With phone and internet technology, it's easy to look back at the recent years of our lives in great detail. The more distant past is harder. There may be fragments—a photo, a news clipping, a family story—but rarely is there enough to recapture what it really felt like in that other time.
Unless, like a young Jim Hubbard, you mailed a letter home every week or two, from the time you left your Michigan home for college in 1961 until you returned from the Vietnam War in late 1968, and your parents and wife saved them all, and your daughter chanced upon them in a bag half a century later.
The result is a treasure, an honest and often humorous time capsule of study and play at three Michigan colleges; of family, love, and marriage; and of the political and cultural touchstones that shaped the ‘60s—especially the Vietnam War during a year that changed everything for Captain Hubbard and his country. For military and social history buffs, for veterans and their families, and for readers of a certain age, Jim’s letters open a window to a bygone era.

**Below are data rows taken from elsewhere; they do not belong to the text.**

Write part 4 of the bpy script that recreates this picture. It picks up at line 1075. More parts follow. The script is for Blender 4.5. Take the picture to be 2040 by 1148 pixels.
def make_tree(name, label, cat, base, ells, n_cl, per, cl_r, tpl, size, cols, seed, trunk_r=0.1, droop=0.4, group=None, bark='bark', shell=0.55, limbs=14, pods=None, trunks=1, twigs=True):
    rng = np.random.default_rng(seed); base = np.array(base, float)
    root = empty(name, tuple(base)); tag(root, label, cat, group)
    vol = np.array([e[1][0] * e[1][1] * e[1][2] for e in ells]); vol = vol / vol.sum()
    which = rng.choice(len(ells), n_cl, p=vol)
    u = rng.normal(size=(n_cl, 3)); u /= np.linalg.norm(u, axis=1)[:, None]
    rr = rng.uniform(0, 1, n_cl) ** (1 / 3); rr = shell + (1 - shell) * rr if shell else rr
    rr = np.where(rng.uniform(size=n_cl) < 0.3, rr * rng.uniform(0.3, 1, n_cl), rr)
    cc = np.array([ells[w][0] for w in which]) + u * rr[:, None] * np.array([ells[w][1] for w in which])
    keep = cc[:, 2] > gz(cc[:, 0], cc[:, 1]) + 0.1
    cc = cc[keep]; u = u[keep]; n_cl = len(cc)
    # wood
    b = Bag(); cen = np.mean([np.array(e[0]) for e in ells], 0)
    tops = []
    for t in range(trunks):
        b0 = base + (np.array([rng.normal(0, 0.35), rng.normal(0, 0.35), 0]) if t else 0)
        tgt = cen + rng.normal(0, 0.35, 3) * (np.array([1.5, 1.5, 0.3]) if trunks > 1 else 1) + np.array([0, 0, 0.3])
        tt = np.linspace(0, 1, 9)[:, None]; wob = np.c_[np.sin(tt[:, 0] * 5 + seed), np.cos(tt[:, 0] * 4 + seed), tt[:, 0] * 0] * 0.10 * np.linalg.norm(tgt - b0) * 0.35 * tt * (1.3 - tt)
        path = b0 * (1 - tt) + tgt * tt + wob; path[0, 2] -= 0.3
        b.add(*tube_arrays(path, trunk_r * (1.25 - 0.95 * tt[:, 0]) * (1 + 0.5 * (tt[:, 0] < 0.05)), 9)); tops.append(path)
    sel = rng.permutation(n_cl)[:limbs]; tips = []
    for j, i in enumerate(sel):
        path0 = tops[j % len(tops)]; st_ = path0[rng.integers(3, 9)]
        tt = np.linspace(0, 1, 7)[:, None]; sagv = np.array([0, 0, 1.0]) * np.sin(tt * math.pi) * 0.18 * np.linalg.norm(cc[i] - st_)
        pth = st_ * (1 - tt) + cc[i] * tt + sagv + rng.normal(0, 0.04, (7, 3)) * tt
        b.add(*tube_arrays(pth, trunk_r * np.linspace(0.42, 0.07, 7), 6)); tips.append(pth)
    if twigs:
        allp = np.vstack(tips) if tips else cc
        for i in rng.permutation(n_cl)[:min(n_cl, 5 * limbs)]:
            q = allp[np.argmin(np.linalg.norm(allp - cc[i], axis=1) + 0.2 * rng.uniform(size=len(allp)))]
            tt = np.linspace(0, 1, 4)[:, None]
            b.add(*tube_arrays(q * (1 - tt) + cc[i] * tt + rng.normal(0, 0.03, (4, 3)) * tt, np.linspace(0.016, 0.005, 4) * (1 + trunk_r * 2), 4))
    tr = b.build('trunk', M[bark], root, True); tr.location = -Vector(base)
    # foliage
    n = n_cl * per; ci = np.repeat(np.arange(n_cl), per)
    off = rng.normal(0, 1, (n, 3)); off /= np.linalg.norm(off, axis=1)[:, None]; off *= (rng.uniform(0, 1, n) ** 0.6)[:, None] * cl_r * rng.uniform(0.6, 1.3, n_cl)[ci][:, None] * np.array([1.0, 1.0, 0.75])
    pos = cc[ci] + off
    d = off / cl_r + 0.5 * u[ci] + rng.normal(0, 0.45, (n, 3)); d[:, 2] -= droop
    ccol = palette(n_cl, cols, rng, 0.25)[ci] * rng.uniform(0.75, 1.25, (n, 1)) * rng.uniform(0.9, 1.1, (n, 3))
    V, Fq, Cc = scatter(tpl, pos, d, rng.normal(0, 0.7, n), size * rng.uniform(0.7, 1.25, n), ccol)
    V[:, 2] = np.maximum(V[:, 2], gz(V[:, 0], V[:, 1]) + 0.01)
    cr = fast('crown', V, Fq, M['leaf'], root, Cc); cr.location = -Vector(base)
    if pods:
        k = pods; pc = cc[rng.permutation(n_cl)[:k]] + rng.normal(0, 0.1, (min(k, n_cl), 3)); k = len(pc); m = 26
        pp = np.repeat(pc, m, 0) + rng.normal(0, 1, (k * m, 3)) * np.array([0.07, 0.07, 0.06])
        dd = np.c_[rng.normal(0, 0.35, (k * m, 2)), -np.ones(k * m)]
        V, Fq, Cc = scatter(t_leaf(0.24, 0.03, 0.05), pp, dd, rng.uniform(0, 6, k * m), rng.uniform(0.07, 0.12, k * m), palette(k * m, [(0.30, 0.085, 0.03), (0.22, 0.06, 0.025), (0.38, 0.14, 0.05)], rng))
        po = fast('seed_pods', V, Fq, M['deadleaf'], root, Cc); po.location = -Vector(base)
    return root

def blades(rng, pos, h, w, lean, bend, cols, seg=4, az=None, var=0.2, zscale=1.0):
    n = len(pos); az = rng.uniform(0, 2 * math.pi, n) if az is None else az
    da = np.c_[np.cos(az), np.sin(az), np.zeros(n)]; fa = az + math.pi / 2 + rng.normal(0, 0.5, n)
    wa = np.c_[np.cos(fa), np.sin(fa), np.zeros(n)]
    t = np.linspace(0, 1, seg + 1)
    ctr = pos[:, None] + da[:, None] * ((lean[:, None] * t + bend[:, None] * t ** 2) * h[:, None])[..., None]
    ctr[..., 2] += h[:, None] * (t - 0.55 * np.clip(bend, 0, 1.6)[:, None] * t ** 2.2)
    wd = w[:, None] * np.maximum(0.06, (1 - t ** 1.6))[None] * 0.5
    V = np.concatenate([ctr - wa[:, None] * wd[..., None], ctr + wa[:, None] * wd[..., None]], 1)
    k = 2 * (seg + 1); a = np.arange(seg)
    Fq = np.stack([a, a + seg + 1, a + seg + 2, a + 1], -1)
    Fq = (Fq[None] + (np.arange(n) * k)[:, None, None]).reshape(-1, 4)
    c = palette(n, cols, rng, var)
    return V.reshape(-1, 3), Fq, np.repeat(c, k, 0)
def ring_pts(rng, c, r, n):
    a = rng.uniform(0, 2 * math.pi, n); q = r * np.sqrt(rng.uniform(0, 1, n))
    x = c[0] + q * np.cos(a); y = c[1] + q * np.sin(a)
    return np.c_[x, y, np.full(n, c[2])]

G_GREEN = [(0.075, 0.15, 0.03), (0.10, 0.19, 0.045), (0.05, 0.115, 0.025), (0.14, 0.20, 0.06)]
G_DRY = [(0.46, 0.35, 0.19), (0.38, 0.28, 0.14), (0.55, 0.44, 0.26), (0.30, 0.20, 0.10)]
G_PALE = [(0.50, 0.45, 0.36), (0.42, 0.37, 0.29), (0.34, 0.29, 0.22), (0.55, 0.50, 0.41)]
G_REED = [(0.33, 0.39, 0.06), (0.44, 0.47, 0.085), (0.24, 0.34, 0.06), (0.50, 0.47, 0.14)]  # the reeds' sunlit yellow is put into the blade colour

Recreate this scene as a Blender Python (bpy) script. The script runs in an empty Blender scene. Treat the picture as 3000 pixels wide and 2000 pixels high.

James Hubbard, Jr. and Deborah Nylec have given us an up-close and personal look at the life of Hubbard in their book, From Michigan to Mekong. The style is somewhat unique in that the vast majority of the book is a collection of letters from James, or Jim Jr. as he referred to himself back then, to his parents and later to his wife. The letters run from the time he was away for college to shortly afterwards when he was away in Vietnam. The college letters portray a young man struggling to get through college but determined to do so. The ones from Vietnam give us insight into his loneliness, his sense of humor, and a definite desire to shield the extent of danger he faced from those back home in the U.S.
The book did make me interested in Hubbard's life, and I would have loved more backstory detailing his actions, which resulted in his receiving a Silver Star, and his observations regarding the Tet Offensive. His not going into detail in his letters is, of course, understandable. This book is an easy read and could be a cherished heirloom for generations to come.